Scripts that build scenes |
▼
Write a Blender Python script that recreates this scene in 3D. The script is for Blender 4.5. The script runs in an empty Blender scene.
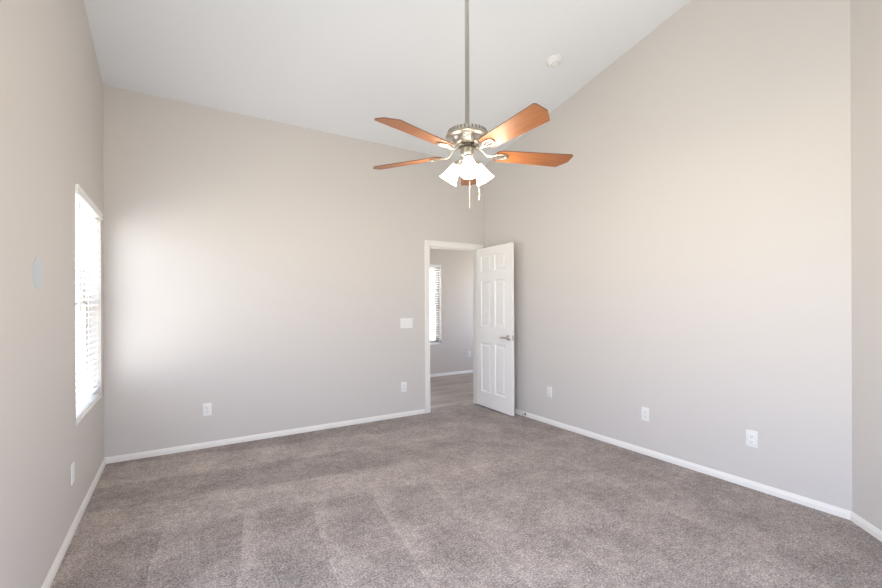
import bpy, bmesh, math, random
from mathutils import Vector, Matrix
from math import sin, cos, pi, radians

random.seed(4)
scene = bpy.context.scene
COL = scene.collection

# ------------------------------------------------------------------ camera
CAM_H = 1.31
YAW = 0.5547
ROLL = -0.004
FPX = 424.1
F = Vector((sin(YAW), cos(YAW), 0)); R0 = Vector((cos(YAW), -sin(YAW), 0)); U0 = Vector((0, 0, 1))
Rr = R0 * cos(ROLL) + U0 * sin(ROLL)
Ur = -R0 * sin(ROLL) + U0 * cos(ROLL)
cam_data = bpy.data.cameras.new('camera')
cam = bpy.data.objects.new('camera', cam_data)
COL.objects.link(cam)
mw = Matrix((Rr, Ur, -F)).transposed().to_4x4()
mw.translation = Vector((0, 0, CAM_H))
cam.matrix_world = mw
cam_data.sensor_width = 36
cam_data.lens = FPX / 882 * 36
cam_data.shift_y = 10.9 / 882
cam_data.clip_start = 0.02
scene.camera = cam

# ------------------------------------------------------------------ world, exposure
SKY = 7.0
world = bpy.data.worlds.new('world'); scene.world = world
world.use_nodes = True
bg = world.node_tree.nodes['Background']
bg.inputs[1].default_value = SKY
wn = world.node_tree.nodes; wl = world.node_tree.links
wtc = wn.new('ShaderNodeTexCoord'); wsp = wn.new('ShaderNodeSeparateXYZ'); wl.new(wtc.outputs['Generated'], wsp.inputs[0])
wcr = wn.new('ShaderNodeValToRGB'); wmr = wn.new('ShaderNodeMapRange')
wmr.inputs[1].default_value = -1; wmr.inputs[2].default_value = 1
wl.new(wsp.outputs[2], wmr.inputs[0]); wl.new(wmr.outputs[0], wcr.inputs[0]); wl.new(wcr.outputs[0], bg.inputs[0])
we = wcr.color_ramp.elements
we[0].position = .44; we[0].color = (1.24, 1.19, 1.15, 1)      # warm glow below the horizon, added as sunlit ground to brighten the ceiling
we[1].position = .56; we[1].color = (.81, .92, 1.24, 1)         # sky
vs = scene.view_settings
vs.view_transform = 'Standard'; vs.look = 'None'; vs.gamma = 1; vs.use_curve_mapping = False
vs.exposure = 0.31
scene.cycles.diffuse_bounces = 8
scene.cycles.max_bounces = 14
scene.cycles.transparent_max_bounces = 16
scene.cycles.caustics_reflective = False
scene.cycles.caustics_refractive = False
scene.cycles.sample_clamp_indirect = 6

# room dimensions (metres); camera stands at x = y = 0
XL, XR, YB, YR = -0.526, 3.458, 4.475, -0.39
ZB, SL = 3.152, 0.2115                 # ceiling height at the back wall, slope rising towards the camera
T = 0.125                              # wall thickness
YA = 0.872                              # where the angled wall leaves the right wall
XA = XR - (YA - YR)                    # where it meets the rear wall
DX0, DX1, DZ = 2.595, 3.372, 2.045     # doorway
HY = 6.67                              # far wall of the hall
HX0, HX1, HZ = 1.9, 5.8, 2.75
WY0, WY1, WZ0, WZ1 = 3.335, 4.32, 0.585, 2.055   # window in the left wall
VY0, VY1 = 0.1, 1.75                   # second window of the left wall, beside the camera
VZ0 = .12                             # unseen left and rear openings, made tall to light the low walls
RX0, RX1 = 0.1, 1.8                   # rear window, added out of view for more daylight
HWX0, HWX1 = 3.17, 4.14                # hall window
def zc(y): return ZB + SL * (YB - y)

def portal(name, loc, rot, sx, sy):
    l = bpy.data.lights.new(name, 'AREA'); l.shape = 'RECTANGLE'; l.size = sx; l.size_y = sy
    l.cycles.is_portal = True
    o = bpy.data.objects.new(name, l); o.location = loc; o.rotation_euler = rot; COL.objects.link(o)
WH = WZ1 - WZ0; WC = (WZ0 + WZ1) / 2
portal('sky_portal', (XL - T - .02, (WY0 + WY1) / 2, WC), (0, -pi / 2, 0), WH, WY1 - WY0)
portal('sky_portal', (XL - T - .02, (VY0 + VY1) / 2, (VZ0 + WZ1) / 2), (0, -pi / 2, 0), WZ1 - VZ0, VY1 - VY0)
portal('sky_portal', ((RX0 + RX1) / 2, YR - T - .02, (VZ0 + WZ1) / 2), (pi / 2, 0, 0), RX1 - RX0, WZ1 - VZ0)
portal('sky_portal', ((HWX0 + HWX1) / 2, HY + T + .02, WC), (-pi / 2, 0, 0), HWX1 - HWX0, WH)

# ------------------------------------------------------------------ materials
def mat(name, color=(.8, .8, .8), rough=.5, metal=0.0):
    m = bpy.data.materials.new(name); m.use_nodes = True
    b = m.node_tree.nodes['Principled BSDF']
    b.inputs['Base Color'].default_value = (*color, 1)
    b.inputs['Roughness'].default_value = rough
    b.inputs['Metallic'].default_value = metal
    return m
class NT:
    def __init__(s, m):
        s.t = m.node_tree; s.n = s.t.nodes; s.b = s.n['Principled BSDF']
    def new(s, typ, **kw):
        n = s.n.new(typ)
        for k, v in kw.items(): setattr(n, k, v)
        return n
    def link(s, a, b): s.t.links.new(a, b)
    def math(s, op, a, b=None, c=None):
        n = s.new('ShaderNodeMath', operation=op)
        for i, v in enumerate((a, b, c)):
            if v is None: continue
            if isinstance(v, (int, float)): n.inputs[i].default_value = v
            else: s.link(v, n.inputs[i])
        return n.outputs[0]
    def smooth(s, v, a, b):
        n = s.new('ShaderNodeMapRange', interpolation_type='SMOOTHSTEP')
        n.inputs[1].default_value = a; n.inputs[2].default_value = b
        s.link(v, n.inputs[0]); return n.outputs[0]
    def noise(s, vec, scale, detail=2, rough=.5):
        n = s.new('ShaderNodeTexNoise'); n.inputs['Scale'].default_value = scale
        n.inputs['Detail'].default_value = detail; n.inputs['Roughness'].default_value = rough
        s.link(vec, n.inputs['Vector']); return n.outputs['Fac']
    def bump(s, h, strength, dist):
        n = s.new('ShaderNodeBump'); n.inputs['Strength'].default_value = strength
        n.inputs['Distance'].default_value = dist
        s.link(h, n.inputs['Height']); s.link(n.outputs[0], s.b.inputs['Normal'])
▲
▼
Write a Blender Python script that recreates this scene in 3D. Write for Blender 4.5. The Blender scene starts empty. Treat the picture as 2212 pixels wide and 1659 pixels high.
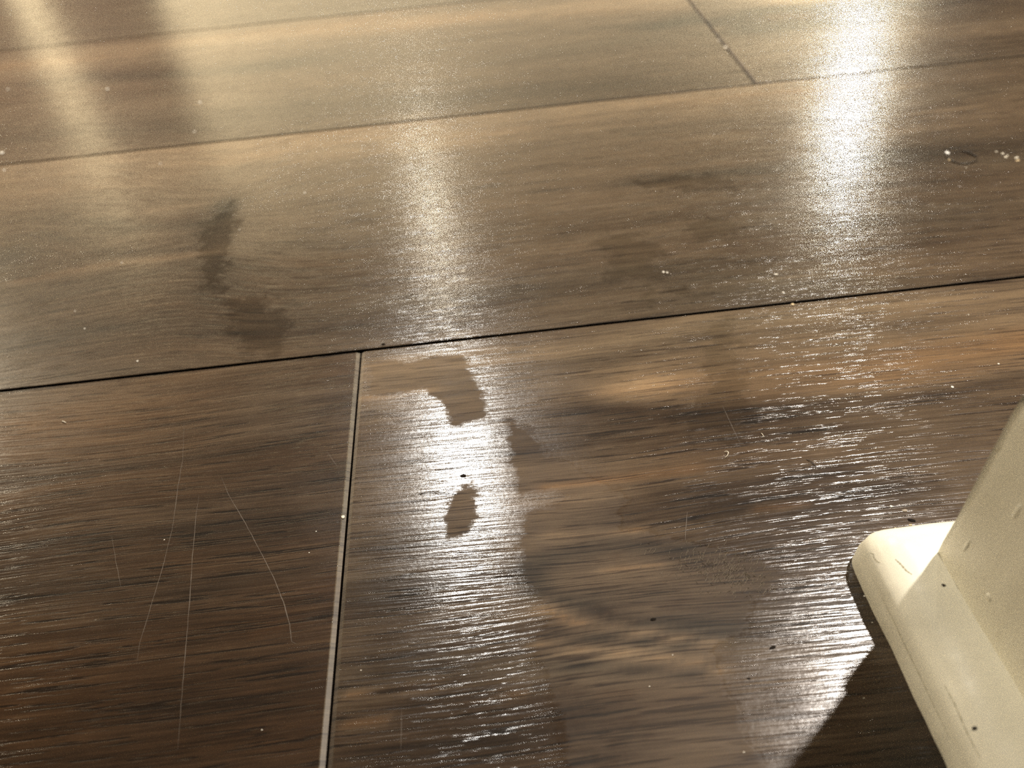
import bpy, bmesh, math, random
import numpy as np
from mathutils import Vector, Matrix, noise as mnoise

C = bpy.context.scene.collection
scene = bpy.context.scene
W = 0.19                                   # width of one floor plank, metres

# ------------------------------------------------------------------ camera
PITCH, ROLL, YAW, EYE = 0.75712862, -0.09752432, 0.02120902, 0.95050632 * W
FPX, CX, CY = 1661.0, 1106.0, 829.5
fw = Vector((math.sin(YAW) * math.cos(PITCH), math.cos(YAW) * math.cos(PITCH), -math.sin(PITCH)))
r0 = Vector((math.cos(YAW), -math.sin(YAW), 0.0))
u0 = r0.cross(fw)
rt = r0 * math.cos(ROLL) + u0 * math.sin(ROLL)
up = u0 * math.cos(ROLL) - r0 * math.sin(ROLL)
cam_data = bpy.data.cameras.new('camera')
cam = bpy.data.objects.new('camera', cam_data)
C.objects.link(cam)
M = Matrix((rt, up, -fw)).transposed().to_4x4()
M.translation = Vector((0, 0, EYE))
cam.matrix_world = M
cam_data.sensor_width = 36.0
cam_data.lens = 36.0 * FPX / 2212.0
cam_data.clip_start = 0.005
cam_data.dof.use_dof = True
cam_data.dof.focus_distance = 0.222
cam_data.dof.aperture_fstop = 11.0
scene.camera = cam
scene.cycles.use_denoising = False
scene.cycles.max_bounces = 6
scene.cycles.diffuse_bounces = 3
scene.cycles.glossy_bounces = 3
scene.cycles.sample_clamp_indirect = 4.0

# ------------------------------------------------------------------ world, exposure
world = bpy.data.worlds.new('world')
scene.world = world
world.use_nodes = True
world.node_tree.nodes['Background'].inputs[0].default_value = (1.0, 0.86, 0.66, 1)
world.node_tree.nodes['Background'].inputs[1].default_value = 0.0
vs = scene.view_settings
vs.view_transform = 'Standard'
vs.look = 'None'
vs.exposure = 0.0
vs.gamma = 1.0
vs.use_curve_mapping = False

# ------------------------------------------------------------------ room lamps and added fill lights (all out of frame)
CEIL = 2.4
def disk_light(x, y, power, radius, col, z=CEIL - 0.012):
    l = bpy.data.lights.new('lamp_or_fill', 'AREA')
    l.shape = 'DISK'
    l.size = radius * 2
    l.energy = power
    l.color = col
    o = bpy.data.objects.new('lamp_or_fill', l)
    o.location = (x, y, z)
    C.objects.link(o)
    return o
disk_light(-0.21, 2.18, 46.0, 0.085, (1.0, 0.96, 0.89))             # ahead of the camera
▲
▼
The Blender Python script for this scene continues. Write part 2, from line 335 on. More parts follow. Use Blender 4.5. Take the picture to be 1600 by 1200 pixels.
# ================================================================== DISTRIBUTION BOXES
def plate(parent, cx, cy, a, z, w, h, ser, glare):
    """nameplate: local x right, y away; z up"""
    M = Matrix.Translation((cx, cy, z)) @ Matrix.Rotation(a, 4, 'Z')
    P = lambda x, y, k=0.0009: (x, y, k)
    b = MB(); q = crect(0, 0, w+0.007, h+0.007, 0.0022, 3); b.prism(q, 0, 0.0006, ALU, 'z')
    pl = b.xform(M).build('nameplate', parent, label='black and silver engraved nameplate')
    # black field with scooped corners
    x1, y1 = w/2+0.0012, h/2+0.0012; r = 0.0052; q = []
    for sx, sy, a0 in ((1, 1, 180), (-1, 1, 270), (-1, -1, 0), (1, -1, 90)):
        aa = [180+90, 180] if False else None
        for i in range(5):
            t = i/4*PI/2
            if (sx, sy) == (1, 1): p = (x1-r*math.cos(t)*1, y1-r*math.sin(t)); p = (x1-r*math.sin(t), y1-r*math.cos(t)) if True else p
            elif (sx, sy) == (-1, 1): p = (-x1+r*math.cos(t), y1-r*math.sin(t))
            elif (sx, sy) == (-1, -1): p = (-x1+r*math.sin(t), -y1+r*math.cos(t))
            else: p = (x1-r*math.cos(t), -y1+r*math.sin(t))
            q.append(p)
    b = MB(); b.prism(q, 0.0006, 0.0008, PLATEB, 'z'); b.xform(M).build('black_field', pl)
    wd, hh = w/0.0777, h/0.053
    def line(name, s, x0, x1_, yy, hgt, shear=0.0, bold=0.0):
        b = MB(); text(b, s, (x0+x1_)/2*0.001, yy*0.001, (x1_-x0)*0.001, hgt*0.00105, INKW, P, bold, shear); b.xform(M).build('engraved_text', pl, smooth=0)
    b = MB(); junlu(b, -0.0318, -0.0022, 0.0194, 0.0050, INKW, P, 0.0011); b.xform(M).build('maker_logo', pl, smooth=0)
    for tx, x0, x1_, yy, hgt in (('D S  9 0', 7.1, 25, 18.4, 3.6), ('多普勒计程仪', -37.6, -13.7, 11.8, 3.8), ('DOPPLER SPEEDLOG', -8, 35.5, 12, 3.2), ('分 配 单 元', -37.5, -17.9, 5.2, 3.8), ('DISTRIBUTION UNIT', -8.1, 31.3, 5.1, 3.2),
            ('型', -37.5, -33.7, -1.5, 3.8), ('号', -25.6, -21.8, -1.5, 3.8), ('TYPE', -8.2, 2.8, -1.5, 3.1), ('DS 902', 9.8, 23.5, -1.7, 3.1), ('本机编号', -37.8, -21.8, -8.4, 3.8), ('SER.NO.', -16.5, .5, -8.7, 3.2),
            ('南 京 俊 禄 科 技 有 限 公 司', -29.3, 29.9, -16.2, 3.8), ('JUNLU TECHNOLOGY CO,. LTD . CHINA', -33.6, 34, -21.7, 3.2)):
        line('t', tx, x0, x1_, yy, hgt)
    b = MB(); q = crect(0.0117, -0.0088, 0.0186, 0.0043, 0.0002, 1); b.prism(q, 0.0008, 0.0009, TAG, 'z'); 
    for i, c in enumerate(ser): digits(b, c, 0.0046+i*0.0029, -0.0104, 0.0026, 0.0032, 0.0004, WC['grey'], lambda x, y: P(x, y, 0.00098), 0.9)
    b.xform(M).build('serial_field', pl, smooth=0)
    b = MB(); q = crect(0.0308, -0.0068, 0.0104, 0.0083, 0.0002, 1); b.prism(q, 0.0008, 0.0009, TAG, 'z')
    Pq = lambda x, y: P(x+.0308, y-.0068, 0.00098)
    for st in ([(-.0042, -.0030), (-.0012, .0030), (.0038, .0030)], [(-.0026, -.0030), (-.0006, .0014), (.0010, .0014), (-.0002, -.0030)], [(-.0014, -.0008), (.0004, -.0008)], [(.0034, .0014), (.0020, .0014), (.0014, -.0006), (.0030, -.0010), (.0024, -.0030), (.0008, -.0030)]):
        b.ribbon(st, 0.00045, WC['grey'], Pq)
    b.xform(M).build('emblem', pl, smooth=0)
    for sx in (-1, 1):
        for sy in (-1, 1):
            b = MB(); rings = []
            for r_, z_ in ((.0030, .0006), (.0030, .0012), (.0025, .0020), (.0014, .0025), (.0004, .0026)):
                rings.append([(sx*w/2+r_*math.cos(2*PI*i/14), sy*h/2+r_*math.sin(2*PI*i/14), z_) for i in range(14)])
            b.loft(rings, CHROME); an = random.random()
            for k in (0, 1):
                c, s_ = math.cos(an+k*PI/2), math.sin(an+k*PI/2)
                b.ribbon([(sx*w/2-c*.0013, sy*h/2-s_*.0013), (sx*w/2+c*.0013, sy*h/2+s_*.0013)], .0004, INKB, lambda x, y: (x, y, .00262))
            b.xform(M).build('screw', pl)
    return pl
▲
AIM OF THE TASK | From the records above, copy exactly the stretch from the line holding "1659 pixels high." through the line holding "from mathutils import Vector, Matrix, noise", both ends included, without the pictures.

ANSWER TO THE EXERCISE |
Write a Blender Python script that recreates this scene in 3D. Write for Blender 4.5. The Blender scene starts empty. Treat the picture as 2212 pixels wide and 1659 pixels high.
import bpy, bmesh, math, random
import numpy as np
from mathutils import Vector, Matrix, noise as mnoise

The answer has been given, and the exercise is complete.